The older bottling equipment, including an ancient-looking contraption known as a Dixie filler, is used to make small batches of soda. Some of those are packaged for bottling companies that no longer produce their own brands. At full speed, the old line delivers 24 bottles a minute. Ski and bigger batches of flavors are produced on the “new” line -- secondhand equipment that was built in the 1970s and produces 200 bottles a minute. Excel also makes syrup for soda fountains.

One of the challenges is keeping vintage equipment -- as sturdy as it is – properly maintained and running, Meier said. Another challenge: finding new sources of returnable glass bottles, which are no longer manufactured in the United States.

“The bottles they make in the United States are meant to be used once and thrown away,’’ Meier said. “So they’re throwaway -- just like a beer bottle -- thinner in glass and not made to hold up. Returnable bottles are a lot heavier and have an applied label that won’t come off in the wash cycle.”

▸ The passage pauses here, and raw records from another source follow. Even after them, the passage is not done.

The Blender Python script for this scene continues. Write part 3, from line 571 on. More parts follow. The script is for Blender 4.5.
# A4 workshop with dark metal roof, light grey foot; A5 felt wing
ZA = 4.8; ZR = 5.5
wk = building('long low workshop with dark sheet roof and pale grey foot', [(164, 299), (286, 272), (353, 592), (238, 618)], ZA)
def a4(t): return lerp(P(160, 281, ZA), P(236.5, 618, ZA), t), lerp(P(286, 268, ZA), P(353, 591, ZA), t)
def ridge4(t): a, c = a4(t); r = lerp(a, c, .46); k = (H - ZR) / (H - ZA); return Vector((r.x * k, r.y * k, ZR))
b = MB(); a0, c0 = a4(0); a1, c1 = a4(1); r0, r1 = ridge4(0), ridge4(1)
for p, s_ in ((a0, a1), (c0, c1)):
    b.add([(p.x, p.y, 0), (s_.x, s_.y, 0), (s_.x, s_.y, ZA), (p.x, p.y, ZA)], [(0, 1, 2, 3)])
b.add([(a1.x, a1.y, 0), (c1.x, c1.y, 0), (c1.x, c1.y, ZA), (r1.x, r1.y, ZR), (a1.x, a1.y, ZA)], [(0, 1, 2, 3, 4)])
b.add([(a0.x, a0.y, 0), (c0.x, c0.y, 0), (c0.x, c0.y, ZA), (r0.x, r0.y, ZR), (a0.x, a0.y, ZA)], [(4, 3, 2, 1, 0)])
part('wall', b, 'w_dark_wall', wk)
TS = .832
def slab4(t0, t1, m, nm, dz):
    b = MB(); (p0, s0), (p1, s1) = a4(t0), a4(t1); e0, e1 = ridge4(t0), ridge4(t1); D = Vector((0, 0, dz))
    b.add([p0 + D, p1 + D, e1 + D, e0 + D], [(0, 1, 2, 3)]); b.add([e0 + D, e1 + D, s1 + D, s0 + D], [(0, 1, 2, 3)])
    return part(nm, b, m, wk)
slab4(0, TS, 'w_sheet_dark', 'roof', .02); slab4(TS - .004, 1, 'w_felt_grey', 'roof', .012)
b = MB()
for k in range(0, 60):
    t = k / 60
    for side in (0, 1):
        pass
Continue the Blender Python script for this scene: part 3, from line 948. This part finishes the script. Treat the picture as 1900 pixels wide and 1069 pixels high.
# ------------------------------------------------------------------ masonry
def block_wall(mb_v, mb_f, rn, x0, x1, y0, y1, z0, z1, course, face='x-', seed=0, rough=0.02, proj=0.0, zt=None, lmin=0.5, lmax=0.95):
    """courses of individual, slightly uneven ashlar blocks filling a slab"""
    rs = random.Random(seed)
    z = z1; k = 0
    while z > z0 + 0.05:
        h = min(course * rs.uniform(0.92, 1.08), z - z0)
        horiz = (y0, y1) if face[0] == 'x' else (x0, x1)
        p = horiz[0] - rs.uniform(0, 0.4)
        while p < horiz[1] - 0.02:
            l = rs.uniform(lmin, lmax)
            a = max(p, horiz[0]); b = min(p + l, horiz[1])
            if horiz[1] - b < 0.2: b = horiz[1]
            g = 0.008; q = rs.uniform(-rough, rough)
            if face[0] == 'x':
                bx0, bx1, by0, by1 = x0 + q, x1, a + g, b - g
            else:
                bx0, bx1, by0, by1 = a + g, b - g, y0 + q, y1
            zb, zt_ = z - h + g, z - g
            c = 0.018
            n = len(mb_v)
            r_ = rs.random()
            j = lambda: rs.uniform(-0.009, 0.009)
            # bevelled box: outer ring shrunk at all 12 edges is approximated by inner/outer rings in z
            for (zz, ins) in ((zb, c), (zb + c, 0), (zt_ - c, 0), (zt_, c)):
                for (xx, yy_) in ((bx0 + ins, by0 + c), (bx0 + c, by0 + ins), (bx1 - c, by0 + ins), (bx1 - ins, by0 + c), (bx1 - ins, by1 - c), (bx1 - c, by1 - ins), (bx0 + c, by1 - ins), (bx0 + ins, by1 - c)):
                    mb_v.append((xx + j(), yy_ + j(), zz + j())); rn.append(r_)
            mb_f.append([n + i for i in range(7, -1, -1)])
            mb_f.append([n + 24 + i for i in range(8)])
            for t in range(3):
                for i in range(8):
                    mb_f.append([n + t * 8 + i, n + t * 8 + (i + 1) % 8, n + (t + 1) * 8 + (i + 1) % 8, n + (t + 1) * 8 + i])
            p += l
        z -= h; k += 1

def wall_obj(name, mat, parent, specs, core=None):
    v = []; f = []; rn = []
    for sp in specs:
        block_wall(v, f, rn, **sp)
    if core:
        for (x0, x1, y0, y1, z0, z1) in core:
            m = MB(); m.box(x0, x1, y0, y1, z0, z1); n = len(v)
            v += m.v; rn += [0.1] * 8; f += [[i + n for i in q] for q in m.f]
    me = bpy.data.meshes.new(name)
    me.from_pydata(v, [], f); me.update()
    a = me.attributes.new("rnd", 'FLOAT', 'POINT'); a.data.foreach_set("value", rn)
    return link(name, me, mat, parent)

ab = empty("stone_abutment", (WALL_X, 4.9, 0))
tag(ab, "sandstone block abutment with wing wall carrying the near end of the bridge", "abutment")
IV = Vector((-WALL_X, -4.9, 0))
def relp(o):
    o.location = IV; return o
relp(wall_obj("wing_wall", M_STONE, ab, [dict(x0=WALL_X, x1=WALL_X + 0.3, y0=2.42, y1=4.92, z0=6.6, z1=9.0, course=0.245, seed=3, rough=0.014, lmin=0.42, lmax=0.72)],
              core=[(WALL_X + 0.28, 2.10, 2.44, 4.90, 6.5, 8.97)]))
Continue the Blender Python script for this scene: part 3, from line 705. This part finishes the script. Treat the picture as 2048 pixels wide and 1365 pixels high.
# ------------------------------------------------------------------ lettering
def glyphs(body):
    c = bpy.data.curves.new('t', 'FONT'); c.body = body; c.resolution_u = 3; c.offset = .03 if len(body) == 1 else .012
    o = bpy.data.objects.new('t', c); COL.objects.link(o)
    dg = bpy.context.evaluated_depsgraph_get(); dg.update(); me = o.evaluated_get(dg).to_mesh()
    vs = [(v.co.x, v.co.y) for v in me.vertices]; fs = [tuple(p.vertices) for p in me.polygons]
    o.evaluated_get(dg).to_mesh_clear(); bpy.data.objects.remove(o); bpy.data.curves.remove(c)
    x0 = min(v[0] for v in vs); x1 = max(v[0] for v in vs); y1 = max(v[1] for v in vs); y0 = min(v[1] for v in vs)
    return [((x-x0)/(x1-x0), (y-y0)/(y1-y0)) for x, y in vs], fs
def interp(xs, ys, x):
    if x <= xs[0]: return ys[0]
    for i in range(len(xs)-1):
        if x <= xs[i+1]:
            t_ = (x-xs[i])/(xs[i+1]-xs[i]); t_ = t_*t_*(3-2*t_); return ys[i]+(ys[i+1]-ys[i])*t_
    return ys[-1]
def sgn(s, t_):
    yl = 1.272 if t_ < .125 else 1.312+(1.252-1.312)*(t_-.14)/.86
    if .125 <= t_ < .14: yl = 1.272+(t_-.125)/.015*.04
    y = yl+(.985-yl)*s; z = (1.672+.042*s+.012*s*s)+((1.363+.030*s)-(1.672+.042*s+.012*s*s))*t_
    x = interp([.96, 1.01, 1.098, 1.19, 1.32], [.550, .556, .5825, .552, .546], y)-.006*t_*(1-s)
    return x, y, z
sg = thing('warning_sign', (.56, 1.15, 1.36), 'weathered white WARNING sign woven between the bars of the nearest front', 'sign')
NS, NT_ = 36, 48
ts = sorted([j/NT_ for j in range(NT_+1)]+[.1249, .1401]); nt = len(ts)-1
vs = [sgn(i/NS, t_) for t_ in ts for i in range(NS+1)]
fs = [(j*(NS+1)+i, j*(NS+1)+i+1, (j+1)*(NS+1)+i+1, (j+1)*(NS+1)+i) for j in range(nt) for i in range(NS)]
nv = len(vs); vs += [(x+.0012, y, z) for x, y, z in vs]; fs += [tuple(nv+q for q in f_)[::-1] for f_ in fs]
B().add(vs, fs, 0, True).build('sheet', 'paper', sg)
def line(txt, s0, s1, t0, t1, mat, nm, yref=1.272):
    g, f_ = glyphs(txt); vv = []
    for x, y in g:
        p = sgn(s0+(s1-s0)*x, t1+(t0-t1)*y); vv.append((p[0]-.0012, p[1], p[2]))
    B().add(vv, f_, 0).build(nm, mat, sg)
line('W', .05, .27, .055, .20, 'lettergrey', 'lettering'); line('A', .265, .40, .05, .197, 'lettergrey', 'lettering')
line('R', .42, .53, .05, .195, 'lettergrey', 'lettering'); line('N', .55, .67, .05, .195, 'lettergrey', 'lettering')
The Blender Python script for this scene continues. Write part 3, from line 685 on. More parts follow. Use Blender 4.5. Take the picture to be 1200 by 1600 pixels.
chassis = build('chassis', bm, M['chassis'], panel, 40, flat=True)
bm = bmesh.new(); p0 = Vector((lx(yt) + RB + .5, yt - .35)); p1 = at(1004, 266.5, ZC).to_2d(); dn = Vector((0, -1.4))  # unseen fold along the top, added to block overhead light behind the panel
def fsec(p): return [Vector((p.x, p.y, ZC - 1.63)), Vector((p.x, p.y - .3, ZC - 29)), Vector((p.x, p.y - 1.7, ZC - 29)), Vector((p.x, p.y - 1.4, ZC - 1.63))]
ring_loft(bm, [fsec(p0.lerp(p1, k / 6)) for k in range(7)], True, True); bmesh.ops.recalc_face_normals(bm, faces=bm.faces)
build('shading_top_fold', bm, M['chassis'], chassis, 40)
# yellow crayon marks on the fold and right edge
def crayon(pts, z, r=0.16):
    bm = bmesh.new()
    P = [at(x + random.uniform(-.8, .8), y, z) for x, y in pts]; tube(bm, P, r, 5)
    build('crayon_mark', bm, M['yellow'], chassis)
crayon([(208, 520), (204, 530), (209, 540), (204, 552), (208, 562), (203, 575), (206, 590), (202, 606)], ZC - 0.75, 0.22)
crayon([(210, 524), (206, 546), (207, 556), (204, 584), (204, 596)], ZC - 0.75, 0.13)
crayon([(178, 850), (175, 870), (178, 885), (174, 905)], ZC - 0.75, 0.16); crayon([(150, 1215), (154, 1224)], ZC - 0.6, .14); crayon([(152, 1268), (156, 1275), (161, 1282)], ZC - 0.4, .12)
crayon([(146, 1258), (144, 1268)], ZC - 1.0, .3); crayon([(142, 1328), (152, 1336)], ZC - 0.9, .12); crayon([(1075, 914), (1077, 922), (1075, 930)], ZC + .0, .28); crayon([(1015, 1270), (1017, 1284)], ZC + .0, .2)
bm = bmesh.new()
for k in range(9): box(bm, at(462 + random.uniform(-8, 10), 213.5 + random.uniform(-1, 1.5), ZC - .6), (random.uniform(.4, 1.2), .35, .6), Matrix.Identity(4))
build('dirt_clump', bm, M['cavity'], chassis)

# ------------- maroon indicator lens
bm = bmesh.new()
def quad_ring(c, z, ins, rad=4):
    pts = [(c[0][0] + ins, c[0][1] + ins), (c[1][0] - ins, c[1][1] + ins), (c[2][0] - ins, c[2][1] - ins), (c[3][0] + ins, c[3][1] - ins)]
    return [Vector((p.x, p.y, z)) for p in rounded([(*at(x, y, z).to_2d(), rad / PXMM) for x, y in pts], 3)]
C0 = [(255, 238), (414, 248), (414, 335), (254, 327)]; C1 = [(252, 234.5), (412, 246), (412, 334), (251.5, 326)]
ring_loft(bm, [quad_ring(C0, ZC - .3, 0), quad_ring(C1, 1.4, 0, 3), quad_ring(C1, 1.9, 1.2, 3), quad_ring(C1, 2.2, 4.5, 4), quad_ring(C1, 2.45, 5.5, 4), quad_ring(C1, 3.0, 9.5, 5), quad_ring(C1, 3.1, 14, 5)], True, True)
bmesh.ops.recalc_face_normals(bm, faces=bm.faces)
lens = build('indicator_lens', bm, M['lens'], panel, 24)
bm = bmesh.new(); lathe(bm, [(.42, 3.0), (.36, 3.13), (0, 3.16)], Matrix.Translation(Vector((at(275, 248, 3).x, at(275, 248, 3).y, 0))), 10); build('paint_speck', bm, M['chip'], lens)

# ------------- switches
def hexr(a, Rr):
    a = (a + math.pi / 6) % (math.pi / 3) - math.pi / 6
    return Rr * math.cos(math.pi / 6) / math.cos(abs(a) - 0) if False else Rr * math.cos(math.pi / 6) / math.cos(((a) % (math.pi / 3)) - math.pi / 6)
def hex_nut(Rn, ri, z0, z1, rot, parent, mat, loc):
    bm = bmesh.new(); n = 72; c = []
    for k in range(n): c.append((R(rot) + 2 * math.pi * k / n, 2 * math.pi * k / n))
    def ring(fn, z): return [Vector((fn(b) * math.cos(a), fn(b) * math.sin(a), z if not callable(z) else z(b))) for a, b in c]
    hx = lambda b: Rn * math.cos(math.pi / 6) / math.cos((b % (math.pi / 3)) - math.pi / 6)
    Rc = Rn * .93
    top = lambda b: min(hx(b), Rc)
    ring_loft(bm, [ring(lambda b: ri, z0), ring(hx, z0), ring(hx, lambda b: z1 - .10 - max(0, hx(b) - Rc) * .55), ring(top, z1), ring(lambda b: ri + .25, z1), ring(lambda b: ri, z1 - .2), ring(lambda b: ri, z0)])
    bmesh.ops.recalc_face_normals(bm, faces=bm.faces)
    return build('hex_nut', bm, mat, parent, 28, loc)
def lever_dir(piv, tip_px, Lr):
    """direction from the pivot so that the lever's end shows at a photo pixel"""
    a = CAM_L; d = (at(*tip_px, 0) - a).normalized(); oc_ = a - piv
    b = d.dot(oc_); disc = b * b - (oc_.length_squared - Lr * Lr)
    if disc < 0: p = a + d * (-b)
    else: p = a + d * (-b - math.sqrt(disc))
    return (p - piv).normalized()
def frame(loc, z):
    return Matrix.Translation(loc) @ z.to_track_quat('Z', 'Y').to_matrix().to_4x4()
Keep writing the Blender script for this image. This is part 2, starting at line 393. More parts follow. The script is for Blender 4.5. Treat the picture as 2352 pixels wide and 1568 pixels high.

Excel uses “orphan” bottles: old bottles from companies no longer in business. Because returnables are still used in Mexico and South America, new bottles for big seller Ski can still be bought from suppliers, he said.

Meier, who has an engineering degree from Washington University, says Excel’s employees know what they’re supposed to do and they get it done.

Like other members of the family, he worked elsewhere before returning to Excel. And, yes, he likes his job.

Credit Mary Delach Leonard | St. Louis Public Radio

“I walk around with amazement,’’ he said, smiling.  “Everybody’s doing what they’re supposed to do. The soda’s coming off the line. The trucks are going out. And the customers are happy.’’

Meier said that at least 80 percent of what Excel produces is sold within about 50 miles of Breese. The company’s products can now be found in some St. Louis restaurants and stores.

Two years ago, Excel entered the craft beer business. That side of the business – which is housed in a separate facility – is called Excel Brewery. Meier said that with soda consumption probably as high as it will be, Excel sees beer as a future growth area for the family business.